* Short exercise *
Restate word for word the lines of the records below, starting at the line that contains "Write a Blender" and ending at the line that contains "sun.location = (10, -10, 20)", with both of those lines included and nothing else.

[Records from a dataset]

⟨

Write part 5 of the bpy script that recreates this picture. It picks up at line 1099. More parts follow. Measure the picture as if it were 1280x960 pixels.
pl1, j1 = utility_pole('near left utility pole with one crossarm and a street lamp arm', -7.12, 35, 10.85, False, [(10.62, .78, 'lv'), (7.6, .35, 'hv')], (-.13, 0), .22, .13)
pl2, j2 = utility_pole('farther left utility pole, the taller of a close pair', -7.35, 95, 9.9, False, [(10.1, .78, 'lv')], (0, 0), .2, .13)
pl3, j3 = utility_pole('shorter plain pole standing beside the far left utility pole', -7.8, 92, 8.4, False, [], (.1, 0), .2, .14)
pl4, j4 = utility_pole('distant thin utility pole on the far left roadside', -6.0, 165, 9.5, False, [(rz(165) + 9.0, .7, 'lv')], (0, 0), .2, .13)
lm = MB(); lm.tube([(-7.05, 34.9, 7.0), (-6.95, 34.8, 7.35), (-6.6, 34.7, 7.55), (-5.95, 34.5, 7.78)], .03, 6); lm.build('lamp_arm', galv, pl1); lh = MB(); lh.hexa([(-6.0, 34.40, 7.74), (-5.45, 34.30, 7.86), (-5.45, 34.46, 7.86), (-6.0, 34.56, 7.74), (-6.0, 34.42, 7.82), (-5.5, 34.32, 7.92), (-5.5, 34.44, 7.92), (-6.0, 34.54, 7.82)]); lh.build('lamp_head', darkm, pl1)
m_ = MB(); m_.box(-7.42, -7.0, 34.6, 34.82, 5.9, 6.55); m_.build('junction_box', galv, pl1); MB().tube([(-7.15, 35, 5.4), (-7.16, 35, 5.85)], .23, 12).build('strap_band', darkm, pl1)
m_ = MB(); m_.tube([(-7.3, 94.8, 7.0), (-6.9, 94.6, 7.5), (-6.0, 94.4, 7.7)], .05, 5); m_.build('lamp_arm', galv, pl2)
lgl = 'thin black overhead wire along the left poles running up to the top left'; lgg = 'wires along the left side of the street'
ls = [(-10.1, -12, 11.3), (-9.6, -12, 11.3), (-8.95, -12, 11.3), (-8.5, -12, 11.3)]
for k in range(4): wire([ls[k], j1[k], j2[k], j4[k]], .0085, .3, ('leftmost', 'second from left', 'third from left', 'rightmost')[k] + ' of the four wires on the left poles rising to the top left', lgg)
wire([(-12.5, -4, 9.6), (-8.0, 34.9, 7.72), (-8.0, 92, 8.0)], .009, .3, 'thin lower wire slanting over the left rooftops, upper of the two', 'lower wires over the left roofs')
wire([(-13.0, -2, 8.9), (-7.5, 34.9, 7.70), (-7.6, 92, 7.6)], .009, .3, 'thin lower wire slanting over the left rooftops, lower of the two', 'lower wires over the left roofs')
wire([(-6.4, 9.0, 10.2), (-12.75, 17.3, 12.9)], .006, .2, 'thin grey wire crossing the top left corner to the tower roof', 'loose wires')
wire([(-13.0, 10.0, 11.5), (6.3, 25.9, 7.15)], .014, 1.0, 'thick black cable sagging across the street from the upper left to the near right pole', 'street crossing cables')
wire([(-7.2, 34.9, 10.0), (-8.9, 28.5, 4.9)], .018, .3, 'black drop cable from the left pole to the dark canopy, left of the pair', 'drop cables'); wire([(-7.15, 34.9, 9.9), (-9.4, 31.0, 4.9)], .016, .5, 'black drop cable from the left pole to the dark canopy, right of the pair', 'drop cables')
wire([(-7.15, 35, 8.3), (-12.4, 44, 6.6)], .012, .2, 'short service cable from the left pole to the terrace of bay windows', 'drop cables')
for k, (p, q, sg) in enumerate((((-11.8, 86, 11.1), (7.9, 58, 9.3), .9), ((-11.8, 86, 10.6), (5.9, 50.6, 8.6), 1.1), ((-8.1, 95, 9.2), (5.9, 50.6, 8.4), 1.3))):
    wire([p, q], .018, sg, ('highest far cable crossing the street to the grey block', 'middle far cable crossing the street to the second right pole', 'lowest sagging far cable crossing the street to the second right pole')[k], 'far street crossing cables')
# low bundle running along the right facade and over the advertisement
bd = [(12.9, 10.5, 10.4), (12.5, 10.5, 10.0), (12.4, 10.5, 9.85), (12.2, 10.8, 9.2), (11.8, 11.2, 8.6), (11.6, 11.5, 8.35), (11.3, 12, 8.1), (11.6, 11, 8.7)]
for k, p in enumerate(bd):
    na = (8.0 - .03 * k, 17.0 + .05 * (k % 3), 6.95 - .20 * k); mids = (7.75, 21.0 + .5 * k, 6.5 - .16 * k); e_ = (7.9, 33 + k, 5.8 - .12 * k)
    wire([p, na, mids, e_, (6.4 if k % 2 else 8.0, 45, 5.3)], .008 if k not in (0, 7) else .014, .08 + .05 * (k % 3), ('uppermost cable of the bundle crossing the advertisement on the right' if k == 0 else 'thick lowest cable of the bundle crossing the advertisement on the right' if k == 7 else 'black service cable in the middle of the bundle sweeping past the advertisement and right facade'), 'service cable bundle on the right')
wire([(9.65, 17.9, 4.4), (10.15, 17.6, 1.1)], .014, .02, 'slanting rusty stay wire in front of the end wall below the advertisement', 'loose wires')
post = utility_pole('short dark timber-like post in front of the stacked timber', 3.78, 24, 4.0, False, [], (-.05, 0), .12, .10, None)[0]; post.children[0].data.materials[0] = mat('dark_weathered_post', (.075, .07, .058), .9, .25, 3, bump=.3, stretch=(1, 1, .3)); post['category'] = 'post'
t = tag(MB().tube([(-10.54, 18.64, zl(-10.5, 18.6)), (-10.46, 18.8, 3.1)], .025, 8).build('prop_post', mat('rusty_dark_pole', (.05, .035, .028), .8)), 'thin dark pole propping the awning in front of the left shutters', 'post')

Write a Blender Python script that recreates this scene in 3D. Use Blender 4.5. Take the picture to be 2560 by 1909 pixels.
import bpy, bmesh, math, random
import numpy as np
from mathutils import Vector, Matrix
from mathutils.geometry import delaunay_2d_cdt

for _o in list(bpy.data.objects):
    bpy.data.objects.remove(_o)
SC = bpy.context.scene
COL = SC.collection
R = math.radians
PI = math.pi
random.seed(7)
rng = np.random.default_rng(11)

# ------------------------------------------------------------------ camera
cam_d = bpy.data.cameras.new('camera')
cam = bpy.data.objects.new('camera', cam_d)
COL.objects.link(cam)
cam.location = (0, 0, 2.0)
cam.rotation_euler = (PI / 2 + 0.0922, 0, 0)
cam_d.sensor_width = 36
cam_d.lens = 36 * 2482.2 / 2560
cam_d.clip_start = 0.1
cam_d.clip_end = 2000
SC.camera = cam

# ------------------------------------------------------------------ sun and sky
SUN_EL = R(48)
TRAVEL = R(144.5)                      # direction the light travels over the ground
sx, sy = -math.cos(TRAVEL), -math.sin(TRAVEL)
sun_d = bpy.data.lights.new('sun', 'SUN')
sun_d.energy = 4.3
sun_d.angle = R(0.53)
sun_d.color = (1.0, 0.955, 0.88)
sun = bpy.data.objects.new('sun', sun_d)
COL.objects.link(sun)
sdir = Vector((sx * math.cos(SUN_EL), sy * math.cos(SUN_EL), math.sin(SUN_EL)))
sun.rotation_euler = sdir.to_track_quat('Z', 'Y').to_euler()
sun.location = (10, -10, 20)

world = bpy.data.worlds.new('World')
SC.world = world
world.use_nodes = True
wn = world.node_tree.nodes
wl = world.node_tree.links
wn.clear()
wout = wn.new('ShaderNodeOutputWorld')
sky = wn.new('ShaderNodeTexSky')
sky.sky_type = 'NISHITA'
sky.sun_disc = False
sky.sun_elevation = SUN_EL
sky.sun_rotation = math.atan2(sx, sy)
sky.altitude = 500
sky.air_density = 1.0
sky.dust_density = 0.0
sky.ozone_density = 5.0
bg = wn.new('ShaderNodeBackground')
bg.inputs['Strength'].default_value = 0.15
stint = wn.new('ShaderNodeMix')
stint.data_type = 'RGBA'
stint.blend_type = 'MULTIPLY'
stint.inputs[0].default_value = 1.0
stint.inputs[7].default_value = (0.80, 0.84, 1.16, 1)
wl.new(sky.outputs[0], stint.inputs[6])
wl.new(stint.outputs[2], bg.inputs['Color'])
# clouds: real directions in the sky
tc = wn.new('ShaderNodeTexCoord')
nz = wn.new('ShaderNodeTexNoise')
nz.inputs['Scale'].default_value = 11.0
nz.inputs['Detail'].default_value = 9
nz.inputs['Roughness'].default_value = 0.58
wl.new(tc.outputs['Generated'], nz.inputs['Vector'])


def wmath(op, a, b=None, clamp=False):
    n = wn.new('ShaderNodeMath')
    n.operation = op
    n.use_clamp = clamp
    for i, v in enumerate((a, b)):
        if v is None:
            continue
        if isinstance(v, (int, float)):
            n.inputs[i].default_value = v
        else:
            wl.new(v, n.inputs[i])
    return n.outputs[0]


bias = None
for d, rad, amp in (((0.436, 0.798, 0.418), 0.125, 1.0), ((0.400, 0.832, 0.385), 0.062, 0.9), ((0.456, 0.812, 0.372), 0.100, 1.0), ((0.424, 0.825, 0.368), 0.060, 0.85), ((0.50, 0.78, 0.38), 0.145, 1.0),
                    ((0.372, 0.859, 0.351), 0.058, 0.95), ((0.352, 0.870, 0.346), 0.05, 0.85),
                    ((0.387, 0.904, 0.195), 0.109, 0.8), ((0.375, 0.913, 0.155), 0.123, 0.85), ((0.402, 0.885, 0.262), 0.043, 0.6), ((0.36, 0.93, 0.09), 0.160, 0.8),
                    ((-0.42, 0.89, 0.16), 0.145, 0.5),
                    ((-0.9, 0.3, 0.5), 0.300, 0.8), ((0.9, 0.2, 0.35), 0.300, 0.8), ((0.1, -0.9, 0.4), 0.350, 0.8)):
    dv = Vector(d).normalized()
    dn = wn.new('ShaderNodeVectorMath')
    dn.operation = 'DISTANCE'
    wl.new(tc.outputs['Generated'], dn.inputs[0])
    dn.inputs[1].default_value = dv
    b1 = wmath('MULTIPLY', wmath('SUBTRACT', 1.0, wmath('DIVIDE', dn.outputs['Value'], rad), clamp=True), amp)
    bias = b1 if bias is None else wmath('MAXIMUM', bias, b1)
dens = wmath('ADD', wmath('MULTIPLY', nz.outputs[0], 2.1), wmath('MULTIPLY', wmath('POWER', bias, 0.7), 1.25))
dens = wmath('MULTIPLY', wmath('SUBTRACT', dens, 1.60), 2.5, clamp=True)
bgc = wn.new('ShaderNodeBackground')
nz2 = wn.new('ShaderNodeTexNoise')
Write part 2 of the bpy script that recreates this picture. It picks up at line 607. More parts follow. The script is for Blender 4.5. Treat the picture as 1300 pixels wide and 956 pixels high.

⟩

* Problem solution *
Write a Blender Python script that recreates this scene in 3D. Use Blender 4.5. Take the picture to be 2560 by 1909 pixels.
import bpy, bmesh, math, random
import numpy as np
from mathutils import Vector, Matrix
from mathutils.geometry import delaunay_2d_cdt

for _o in list(bpy.data.objects):
    bpy.data.objects.remove(_o)
SC = bpy.context.scene
COL = SC.collection
R = math.radians
PI = math.pi
random.seed(7)
rng = np.random.default_rng(11)

# ------------------------------------------------------------------ camera
cam_d = bpy.data.cameras.new('camera')
cam = bpy.data.objects.new('camera', cam_d)
COL.objects.link(cam)
cam.location = (0, 0, 2.0)
cam.rotation_euler = (PI / 2 + 0.0922, 0, 0)
cam_d.sensor_width = 36
cam_d.lens = 36 * 2482.2 / 2560
cam_d.clip_start = 0.1
cam_d.clip_end = 2000
SC.camera = cam

# ------------------------------------------------------------------ sun and sky
SUN_EL = R(48)
TRAVEL = R(144.5)                      # direction the light travels over the ground
sx, sy = -math.cos(TRAVEL), -math.sin(TRAVEL)
sun_d = bpy.data.lights.new('sun', 'SUN')
sun_d.energy = 4.3
sun_d.angle = R(0.53)
sun_d.color = (1.0, 0.955, 0.88)
sun = bpy.data.objects.new('sun', sun_d)
COL.objects.link(sun)
sdir = Vector((sx * math.cos(SUN_EL), sy * math.cos(SUN_EL), math.sin(SUN_EL)))
sun.rotation_euler = sdir.to_track_quat('Z', 'Y').to_euler()
sun.location = (10, -10, 20)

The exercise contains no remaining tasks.